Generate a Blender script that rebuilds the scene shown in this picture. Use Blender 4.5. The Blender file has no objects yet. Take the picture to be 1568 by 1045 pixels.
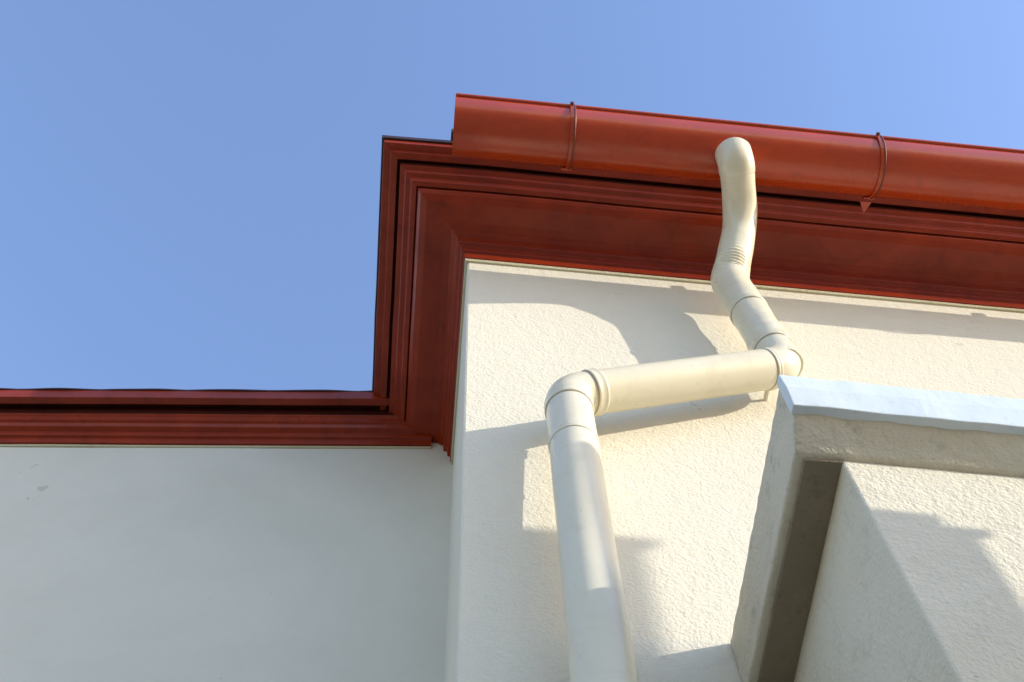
import bpy, bmesh, math, random
from mathutils import Vector, Matrix, noise
random.seed(4)
scene=bpy.context.scene
COL=scene.collection
SUN=Vector((2.2,-1.0,0.83))     # direction towards the sun
GZ=-1.6                          # ground level (camera at eye height, z=0)

# ------------------------------------------------------------ materials
def newmat(name):
    m=bpy.data.materials.new(name); m.use_nodes=True
    nt=m.node_tree
    return m,nt,nt.nodes,nt.links,nt.nodes["Principled BSDF"]
def noise_n(N,L,co,scale,detail=4,rough=0.55,dist=0.0):
    n=N.new("ShaderNodeTexNoise"); n.inputs["Scale"].default_value=scale
    n.inputs["Detail"].default_value=detail; n.inputs["Roughness"].default_value=rough
    n.inputs["Distortion"].default_value=dist
    L.new(co,n.inputs["Vector"]); return n
def ramp(N,L,fac,p0,p1,c0=(0,0,0,1),c1=(1,1,1,1)):
    r=N.new("ShaderNodeValToRGB"); e=r.color_ramp.elements
    e[0].position=p0; e[1].position=p1; e[0].color=c0; e[1].color=c1
    L.new(fac,r.inputs["Fac"]); return r
def mix(N,L,fac,a,b):
    m=N.new("ShaderNodeMix"); m.data_type='RGBA'
    if hasattr(fac,'is_linked'): L.new(fac,m.inputs["Factor"])
    else: m.inputs["Factor"].default_value=fac
    for v,i in ((a,6),(b,7)):
        if hasattr(v,'is_linked'): L.new(v,m.inputs[i])
        else: m.inputs[i].default_value=(*v,1)
    return m.outputs[2]
def mulv(N,L,s,k):
    m=N.new("ShaderNodeMath"); m.operation='MULTIPLY'; L.new(s,m.inputs[0])
    if hasattr(k,'is_linked'): L.new(k,m.inputs[1])
    else: m.inputs[1].default_value=k
    return m.outputs[0]
def bump(N,L,h,strength,dist,prev=None):
    b=N.new("ShaderNodeBump"); b.inputs["Strength"].default_value=strength
    b.inputs["Distance"].default_value=dist; L.new(h,b.inputs["Height"])
    if prev is not None: L.new(prev,b.inputs["Normal"])
    return b.outputs["Normal"]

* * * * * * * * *

### YOUR OBJECTIVE
Copy the material above in full and exactly, skipping pictures.

### RESPONSE TO THIS TASK
Generate a Blender script that rebuilds the scene shown in this picture. Use Blender 4.5. The Blender file has no objects yet. Take the picture to be 1568 by 1045 pixels.
import bpy, bmesh, math, random
from mathutils import Vector, Matrix, noise
random.seed(4)
scene=bpy.context.scene
COL=scene.collection
SUN=Vector((2.2,-1.0,0.83))     # direction towards the sun
GZ=-1.6                          # ground level (camera at eye height, z=0)

# ------------------------------------------------------------ materials
def newmat(name):
    m=bpy.data.materials.new(name); m.use_nodes=True
    nt=m.node_tree
    return m,nt,nt.nodes,nt.links,nt.nodes["Principled BSDF"]
def noise_n(N,L,co,scale,detail=4,rough=0.55,dist=0.0):
    n=N.new("ShaderNodeTexNoise"); n.inputs["Scale"].default_value=scale
    n.inputs["Detail"].default_value=detail; n.inputs["Roughness"].default_value=rough
    n.inputs["Distortion"].default_value=dist
    L.new(co,n.inputs["Vector"]); return n
def ramp(N,L,fac,p0,p1,c0=(0,0,0,1),c1=(1,1,1,1)):
    r=N.new("ShaderNodeValToRGB"); e=r.color_ramp.elements
    e[0].position=p0; e[1].position=p1; e[0].color=c0; e[1].color=c1
    L.new(fac,r.inputs["Fac"]); return r
def mix(N,L,fac,a,b):
    m=N.new("ShaderNodeMix"); m.data_type='RGBA'
    if hasattr(fac,'is_linked'): L.new(fac,m.inputs["Factor"])
    else: m.inputs["Factor"].default_value=fac
    for v,i in ((a,6),(b,7)):
        if hasattr(v,'is_linked'): L.new(v,m.inputs[i])
        else: m.inputs[i].default_value=(*v,1)
    return m.outputs[2]
def mulv(N,L,s,k):
    m=N.new("ShaderNodeMath"); m.operation='MULTIPLY'; L.new(s,m.inputs[0])
    if hasattr(k,'is_linked'): L.new(k,m.inputs[1])
    else: m.inputs[1].default_value=k
    return m.outputs[0]
def bump(N,L,h,strength,dist,prev=None):
    b=N.new("ShaderNodeBump"); b.inputs["Strength"].default_value=strength
    b.inputs["Distance"].default_value=dist; L.new(h,b.inputs["Height"])
    if prev is not None: L.new(prev,b.inputs["Normal"])
    return b.outputs["Normal"]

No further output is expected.